By Scott Jamison

A major Irish language event will be held in Stormont next week designed to secure an Irish language act for the north.

The event, which will take place next Wednesday (November 16) is organised by Irish language umbrella group POBAL at the invitation of Culture Minister Caral Ní Chuilín and UUP MLA Basil McCrea.

The two will bring together Irish speakers, international language law experts, government departments and civil society together in a one-day event, entitled the Irish Language Act NI.

Chief executive of POBAL Janet Muller said she believes the event is another step forward in securing an act for the language.

“We welcome the minister’s statements that the outstanding St Andrews’ Agreement commitment to enact Irish language legislation must be fulfilled,” she said.
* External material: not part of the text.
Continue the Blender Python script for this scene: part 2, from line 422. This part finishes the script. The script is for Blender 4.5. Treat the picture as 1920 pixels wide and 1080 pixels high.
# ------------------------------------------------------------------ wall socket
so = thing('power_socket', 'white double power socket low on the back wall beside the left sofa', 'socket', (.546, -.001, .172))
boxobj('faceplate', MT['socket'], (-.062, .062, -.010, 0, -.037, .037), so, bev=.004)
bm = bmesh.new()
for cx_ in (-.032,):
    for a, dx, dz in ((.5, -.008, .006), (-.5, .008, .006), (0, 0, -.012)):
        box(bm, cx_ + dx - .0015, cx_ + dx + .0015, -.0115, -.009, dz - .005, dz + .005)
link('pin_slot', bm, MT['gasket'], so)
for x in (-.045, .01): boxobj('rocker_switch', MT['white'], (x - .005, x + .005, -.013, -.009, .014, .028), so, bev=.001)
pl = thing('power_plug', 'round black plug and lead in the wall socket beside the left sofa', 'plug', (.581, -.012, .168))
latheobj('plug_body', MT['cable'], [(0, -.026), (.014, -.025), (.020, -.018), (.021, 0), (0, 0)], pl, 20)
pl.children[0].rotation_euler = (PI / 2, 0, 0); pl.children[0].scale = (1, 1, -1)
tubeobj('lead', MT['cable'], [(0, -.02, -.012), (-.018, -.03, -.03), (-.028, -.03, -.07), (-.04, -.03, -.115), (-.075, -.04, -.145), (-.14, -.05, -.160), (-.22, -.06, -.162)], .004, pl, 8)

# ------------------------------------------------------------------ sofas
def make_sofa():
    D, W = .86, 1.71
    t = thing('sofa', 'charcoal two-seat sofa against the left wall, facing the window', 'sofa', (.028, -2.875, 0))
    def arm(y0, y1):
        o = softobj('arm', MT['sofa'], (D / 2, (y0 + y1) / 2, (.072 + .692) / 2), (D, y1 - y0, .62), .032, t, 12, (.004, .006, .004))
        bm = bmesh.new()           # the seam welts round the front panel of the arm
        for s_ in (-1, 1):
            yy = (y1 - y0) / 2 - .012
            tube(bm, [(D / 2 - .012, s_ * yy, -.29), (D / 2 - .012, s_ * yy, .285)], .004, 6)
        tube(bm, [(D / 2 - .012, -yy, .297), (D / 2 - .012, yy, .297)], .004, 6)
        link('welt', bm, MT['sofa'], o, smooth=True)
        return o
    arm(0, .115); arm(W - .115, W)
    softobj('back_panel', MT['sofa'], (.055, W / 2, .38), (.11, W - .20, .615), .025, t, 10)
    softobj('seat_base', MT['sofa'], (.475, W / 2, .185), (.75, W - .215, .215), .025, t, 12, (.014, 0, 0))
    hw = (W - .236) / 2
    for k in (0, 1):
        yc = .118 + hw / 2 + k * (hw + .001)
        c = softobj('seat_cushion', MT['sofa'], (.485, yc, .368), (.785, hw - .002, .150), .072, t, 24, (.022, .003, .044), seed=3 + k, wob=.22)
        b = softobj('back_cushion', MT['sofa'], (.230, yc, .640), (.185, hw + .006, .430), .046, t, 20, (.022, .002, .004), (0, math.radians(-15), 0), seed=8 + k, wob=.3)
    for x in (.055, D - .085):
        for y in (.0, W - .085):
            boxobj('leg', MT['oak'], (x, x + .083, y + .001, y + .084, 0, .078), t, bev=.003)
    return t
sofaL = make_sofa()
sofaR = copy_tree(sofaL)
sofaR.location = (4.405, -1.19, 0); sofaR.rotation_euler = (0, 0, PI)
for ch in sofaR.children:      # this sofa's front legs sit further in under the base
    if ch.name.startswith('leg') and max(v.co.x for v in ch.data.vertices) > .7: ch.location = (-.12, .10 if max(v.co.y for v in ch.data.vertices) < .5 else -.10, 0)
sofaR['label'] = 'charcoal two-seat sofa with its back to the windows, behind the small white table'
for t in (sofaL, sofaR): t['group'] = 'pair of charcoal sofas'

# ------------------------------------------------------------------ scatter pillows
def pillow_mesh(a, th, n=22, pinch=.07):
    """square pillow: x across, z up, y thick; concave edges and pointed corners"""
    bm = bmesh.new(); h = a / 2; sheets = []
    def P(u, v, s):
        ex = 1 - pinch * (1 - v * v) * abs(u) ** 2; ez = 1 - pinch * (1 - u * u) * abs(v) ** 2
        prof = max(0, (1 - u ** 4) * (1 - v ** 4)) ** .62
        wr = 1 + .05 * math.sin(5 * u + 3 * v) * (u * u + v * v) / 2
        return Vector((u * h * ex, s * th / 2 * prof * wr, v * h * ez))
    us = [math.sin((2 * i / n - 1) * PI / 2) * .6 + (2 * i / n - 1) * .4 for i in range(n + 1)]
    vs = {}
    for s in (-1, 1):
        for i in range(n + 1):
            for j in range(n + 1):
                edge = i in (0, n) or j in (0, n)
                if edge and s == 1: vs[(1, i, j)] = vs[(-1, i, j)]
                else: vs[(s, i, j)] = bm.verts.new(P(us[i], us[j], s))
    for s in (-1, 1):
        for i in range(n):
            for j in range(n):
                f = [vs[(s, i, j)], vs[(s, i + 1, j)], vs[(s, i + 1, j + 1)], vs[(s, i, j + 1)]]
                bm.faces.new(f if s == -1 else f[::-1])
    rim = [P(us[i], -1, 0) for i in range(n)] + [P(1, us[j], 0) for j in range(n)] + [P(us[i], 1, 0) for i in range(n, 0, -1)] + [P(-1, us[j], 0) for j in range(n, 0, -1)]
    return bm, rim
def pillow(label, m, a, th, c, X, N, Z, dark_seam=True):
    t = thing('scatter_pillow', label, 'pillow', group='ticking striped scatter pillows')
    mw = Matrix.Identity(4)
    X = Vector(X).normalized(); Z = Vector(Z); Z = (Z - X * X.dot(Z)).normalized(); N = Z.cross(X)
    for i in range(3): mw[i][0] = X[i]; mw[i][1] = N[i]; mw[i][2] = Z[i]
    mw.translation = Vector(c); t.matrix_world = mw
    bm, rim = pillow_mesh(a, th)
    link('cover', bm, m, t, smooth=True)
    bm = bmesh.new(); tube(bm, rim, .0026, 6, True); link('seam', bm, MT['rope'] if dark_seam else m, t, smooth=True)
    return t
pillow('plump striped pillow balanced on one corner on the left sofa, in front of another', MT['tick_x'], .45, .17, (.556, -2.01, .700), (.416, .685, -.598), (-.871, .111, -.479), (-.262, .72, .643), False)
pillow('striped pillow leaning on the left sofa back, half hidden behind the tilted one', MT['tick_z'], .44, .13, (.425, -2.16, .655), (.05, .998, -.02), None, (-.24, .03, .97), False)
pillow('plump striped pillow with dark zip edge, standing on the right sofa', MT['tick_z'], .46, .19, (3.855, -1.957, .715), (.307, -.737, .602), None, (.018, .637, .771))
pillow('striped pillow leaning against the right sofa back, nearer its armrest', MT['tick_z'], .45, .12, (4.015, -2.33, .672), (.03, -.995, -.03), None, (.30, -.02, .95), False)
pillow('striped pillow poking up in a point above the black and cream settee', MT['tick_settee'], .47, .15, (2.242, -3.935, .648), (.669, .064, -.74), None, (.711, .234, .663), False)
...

“We also welcome the agreement of Basil McCrea to jointly host the event. Clearly, the needs and views of Irish speakers must have a central role in informing the shape of the legislation.

“In the period since the promise to bring in the act, legislative protections for indigenous languages has improved in other parts of these islands and we want to make sure that the work towards the act takes these changes into account.”

Among the keynote speakers at the event will be Professor Robert Dunbar from the University of Aberdeen and the research project Soillse, and Professor Colin Williams from the University of Cardiff, both of whom were involved in the language legislation in Scotland and Wales.

Janet said the pair have “extensive” international experience, which they would bring to the event.

“They have helped advise on the drafting of language legislation in Scotland and Wales and both have experience in Canada and the rest of Europe.

“Professor Williams is one of three experts who advised on the 20-year strategy for the Irish language in the south of Ireland. Both will bring great experience.

“In addition, there will be a panel discussion with speakers including Hywel Hughes, the head of the Welsh language courts service in Wales; Alasdair MacCallum, Gaelic language officer at the Scottish Parliament and Domhnall Mac Néil, CEO of Comann na Gaidhlig in Scotland.”

Other speakers from north and south of Ireland will also give perspectives on successful approaches and best practice and there will be a chance for discussion of the key issues.